Originally Posted by
Rananim
The Flight Radar data fits another MCAS event and not much else.
I will comment on your "not much else" line.
(1) This was mentioned
some pages back, but ... given the altitude, "high hot heavy," and location, another possibility is a bunch of birds being eaten by two engines.
Crew is playing catch up the whole way down, high task saturation, very little altitude to work with. (And I think it's rising terrain? Not familiar with the area).
That's a guess, since there's not a lot of supporting information. The FDR would be able to identify that kind of thing early in the analysis.
(2) Here's another one that is
far less likely, but that also fits: bad fuel. (Didn't they just fill up after unloading from the previous flight?)

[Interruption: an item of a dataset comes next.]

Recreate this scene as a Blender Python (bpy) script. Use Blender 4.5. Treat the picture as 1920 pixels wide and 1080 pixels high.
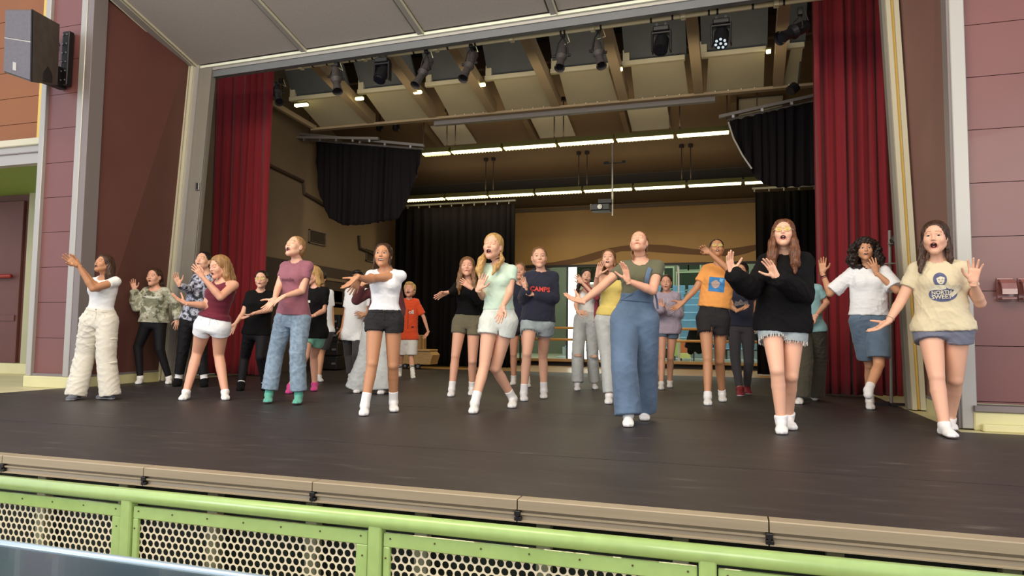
import bpy, math, random
import numpy as np
from mathutils import Vector, Matrix
from mathutils.bvhtree import BVHTree

SC = bpy.context.scene
COL = SC.collection
for o in list(bpy.data.objects):
    bpy.data.objects.remove(o)

# ------------------------------------------------------------------ camera
# metres; x runs along the stage front, y upstage, z up from the stage floor
FPX, CAMZ = 1300.0, 0.76
YAW, PIT, ROLL = math.radians(17.5), math.atan(87 / 1300), 0.011
_f = np.array([-math.sin(YAW) * math.cos(PIT), math.cos(YAW) * math.cos(PIT), math.sin(PIT)])
_r = np.array([math.cos(YAW), math.sin(YAW), 0.0])
_u = np.cross(_r, _f)
CR = _r * math.cos(ROLL) + _u * math.sin(ROLL)
CU = _u * math.cos(ROLL) - _r * math.sin(ROLL)
CF = _f
CO = np.array([0.0, 0.0, CAMZ])
cam = bpy.data.cameras.new('camera')
cam.lens = FPX / 1920 * 36
cam.sensor_width = 36
cam.clip_start = 0.05
cam.clip_end = 200
camo = bpy.data.objects.new('camera', cam)
COL.objects.link(camo)
camo.matrix_world = Matrix(((CR[0], CU[0], -CF[0], CO[0]), (CR[1], CU[1], -CF[1], CO[1]), (CR[2], CU[2], -CF[2], CO[2]), (0, 0, 0, 1)))
SC.camera = camo

# ------------------------------------------------------------------ world, lamps, exposure
w = bpy.data.worlds.new('world')
SC.world = w
w.use_nodes = True
bg = w.node_tree.nodes['Background']
bg.inputs[0].default_value = (0.88, 0.90, 1.0, 1)
bg.inputs[1].default_value = 1.1
SC.view_settings.view_transform = 'Standard'
SC.view_settings.look = 'None'
SC.view_settings.gamma = 1
SC.view_settings.use_curve_mapping = False
SC.view_settings.exposure = 0.08


def area(name, loc, target, sx, sy, power, color):
    l = bpy.data.lights.new(name, 'AREA')
    l.shape = 'RECTANGLE'
    l.size, l.size_y = sx, sy
    l.energy = power
    l.color = color
    o = bpy.data.objects.new(name, l)
    COL.objects.link(o)
    o.location = loc
    o.rotation_euler = (Vector(target) - Vector(loc)).to_track_quat('-Z', 'Y').to_euler()
    return o


# the hall's ceiling lamps and the tall daylight windows behind the camera
area('house_lamp_bank', (-3.0, 0.5, 6.6), (-3.2, 8.0, 0.8), 9, 2.5, 560, (1.0, 0.86, 0.62))
area('hall_daylight_window', (-9.5, -5.0, 4.2), (-3.0, 8.0, 1.5), 6, 3.5, 420, (0.80, 0.88, 1.0))
area('hall_side_window', (5.5, -2.5, 3.5), (-3.0, 8.0, 1.0), 3, 3, 170, (1.0, 0.93, 0.82))
# the stage's own ceiling lamps, plus two added fills for its ceiling
area('upstage_fluorescent_light', (-3.0, 12.5, 4.25), (-3.0, 12.5, 0), 6, .2, 60, (1.0, 0.84, 0.55))
area('backstage_fluorescent_light', (-3.3, 14.5, 3.75), (-3.3, 14.5, 0), 7, .2, 60, (1.0, 0.84, 0.55))
area('upstage_ceiling_fill', (-3.0, 12.5, 4.5), (-3.0, 12.6, 6), 6, .2, 10, (1.0, 0.84, 0.55))  # added upward fill to brighten the stage ceiling
area('backstage_ceiling_fill', (-3.3, 14.5, 4.0), (-3.3, 14.6, 6), 7, .2, 8, (1.0, 0.84, 0.55))  # second added fill, lifts the ceiling nearer the back wall
area('truss_bay_light', (-3.0, 9.9, 4.4), (-3.0, 10.9, 4.9), 8, .25, 16, (1.0, 0.86, 0.6))
area('gym_light', (-1.5, 22, 6.5), (-1.5, 22, 0), 14, 8, 950, (0.95, 1.0, 0.97))

# ------------------------------------------------------------------ pixel helpers (photo 1920 x 1080 -> world)


def ray(px, py):
    return CF + CR * (px - 960) / FPX - CU * (py - 540) / FPX


def atz(px, py, z=0.0):
    d = ray(px, py); return CO + d * ((z - CO[2]) / d[2])


def aty(px, py, y):
    d = ray(px, py); return CO + d * (y / d[1])


def atx(px, py, x):
    d = ray(px, py); return CO + d * (x / d[0])


# ------------------------------------------------------------------ object helpers


def tag(o, label=None, cat=None, group=None, kind=None):
    if label: o['label'] = label
    if cat: o['category'] = cat
    if group: o['group'] = group
    if kind: o['kind'] = kind
    return o


def empty(name, loc=(0, 0, 0)):
    o = bpy.data.objects.new(name, None)
    o.location = [float(v) for v in loc]
    o.empty_display_size = .1
    COL.objects.link(o)
    return o


ORG = {}


def base_of(o):
    p = Vector((0, 0, 0))
    while o is not None:
        p = p + o.location
        o = o.parent
    return p


def link_mesh(name, verts, faces, mat, parent=None, smooth=False, origin=None):
    """verts in world coordinates; object origin = parent's base or given origin"""
    me = bpy.data.meshes.new(name)
    b = np.array(base_of(parent)) if parent else (np.array(origin, float) if origin is not None else np.zeros(3))
    v = np.asarray(verts, float) - b
    if isinstance(faces, np.ndarray):
        n, k = faces.shape
        me.vertices.add(len(v)); me.vertices.foreach_set('co', v.astype(np.float32).ravel())
        me.loops.add(n * k); me.loops.foreach_set('vertex_index', faces.astype(np.int32).ravel())
        me.polygons.add(n); me.polygons.foreach_set('loop_start', np.arange(0, n * k, k, dtype=np.int32))
        me.update(calc_edges=True)
    else:
        me.from_pydata([tuple(x) for x in v], [], faces)
        me.update()
    if smooth:
        me.polygons.foreach_set('use_smooth', np.ones(len(me.polygons), bool))
    if mat is not None:
        for m in (mat if isinstance(mat, (list, tuple)) else [mat]):
            me.materials.append(m)
    o = bpy.data.objects.new(name, me)
    if parent is None and origin is not None:
        o.location = [float(q) for q in origin]
    COL.objects.link(o)
    if parent is not None: o.parent = parent
    return o


def dup(root, loc, label=None, **kw):
    r = root.copy(); COL.objects.link(r); r.location = loc
    if label: r['label'] = label
    for k, v_ in kw.items(): r[k] = v_
    for ch in list(root.children):
        c = ch.copy(); COL.objects.link(c); c.parent = r
        for g in ch.children:
            d = g.copy(); COL.objects.link(d); d.parent = c
    return r


class M:
    """collects solids, built as ONE mesh object"""

    def __init__(s): s.v = []; s.f = []

    def add(s, vs, fs):
        n = len(s.v); s.v += [tuple(map(float, q)) for q in vs]; s.f += [tuple(n + i for i in f) for f in fs]; return s

    def box(s, a, b, bev=0.0):
        x0, y0, z0 = [min(a[i], b[i]) for i in range(3)]; x1, y1, z1 = [max(a[i], b[i]) for i in range(3)]
        if bev <= 0:
            vs = [(x, y, z) for z in (z0, z1) for y in (y0, y1) for x in (x0, x1)]
            return s.add(vs, [(0, 2, 3, 1), (4, 5, 7, 6), (0, 1, 5, 4), (1, 3, 7, 5), (3, 2, 6, 7), (2, 0, 4, 6)])
        e = min(bev, (x1 - x0) * .45, (y1 - y0) * .45, (z1 - z0) * .45)
        vs = []; X = (x0, x1); Y = (y0, y1); Z = (z0, z1)
        idx = {}
        for i in (0, 1):
            for j in (0, 1):
                for k in (0, 1):
                    sx, sy, sz = (1 - 2 * i) * e, (1 - 2 * j) * e, (1 - 2 * k) * e
                    idx[i, j, k, 0] = len(vs); vs.append((X[i], Y[j] + sy, Z[k] + sz))
                    idx[i, j, k, 1] = len(vs); vs.append((X[i] + sx, Y[j], Z[k] + sz))
                    idx[i, j, k, 2] = len(vs); vs.append((X[i] + sx, Y[j] + sy, Z[k]))
        fs = []
        q = ((0, 0), (1, 0), (1, 1), (0, 1))
        for i in (0, 1):
            fs.append([idx[i, a, b, 0] for a, b in q][::(1 if i else -1)])
            fs.append([idx[a, i, b, 1] for a, b in q][::(-1 if i else 1)])
            fs.append([idx[a, b, i, 2] for a, b in q][::(1 if i else -1)])
        for a in (0, 1):
            for b in (0, 1):
                fs.append([idx[0, a, b, 1], idx[1, a, b, 1], idx[1, a, b, 2], idx[0, a, b, 2]][::(1 if a != b else -1)])
                fs.append([idx[a, 0, b, 0], idx[a, 1, b, 0], idx[a, 1, b, 2], idx[a, 0, b, 2]][::(-1 if a != b else 1)])
                fs.append([idx[a, b, 0, 0], idx[a, b, 1, 0], idx[a, b, 1, 1], idx[a, b, 0, 1]][::(1 if a != b else -1)])
        for i in (0, 1):
            for j in (0, 1):
                for k in (0, 1):
                    fs.append([idx[i, j, k, t] for t in range(3)][::(1 if (i + j + k) % 2 else -1)])
        return s.add(vs, fs)

    def prism(s, pts, off):
        """polygon pts (3D, planar) extruded by vector off"""
        n = len(pts); p = [np.array(q, float) for q in pts]; o = np.array(off, float)
        nr = np.zeros(3)
        for i in range(n): nr += np.cross(p[i], p[(i + 1) % n])
        if nr @ o > 0: p = p[::-1]
        vs = p + [q + o for q in p]
        fs = [tuple(range(n)), tuple(range(2 * n - 1, n - 1, -1))] + [(i, i + n, (i + 1) % n + n, (i + 1) % n) for i in range(n)]
        return s.add(vs, fs)

    def tube(s, pts, r, n=10, cap=True):
        pts = [np.array(p, float) for p in pts]
        rs = r if isinstance(r, (list, tuple)) else [r] * len(pts)
        vs = []; up = None
        for i, p in enumerate(pts):
            d = (pts[min(i + 1, len(pts) - 1)] - pts[max(i - 1, 0)]); L = np.linalg.norm(d)
            d = d / L if L > 1e-9 else np.array([0, 0, 1.])
            if up is None:
                a = np.array([0, 0, 1.]) if abs(d[2]) < .9 else np.array([1., 0, 0])
            else:
                a = up
            u = a - d * (a @ d); u /= np.linalg.norm(u); up = u; wv = np.cross(d, u)
            for k in range(n):
                t = 2 * math.pi * k / n
                vs.append(p + rs[i] * (math.cos(t) * u + math.sin(t) * wv))
        fs = []
        for i in range(len(pts) - 1):
            for k in range(n):
                a, b = i * n + k, i * n + (k + 1) % n
                fs.append((a, b, b + n, a + n))
        if cap:
            fs.append(tuple(range(n))[::-1]); fs.append(tuple(range((len(pts) - 1) * n, len(pts) * n)))
        return s.add(vs, fs)

    def ball(s, c, r, n=12, m=8, sc=(1, 1, 1)):
        vs = [(c[0], c[1], c[2] - r * sc[2])]
        for j in range(1, m):
            a = -math.pi / 2 + math.pi * j / m
            for i in range(n):
                t = 2 * math.pi * i / n
                vs.append((c[0] + r * sc[0] * math.cos(a) * math.cos(t), c[1] + r * sc[1] * math.cos(a) * math.sin(t), c[2] + r * sc[2] * math.sin(a)))
        vs.append((c[0], c[1], c[2] + r * sc[2]))
        fs = [(0, 1 + (i + 1) % n, 1 + i) for i in range(n)]
        for j in range(m - 2):
            for i in range(n):
                a, b = 1 + j * n + i, 1 + j * n + (i + 1) % n
                fs.append((a, b, b + n, a + n))
        L = len(vs) - 1
        fs += [(L, 1 + (m - 2) * n + i, 1 + (m - 2) * n + (i + 1) % n) for i in range(n)]
        return s.add(vs, fs)

    def build(s, name, mat, parent=None, smooth=False, origin=None):
        return link_mesh(name, np.array(s.v), s.f, mat, parent, smooth, origin)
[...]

Lose one, lose two, and now you have to do your best-ever engine out drill at high gross weight and (I think?) rising terrain. (If that part is wrong, rising terrain, map study failure on my part).
Why I think it wasn't that second one.
The reported radio call about "return to field" ... but that could be for a variety of things going wrong.
More detail hopefully soon.
I don't make this post to belittle your analysis, because I think that in the main you are thinking the problem through.
I am jumping on the band wagon with lomapaseo: we might be dealing in a little bit of confirmation bias in the early reaction to this tragic loss of life.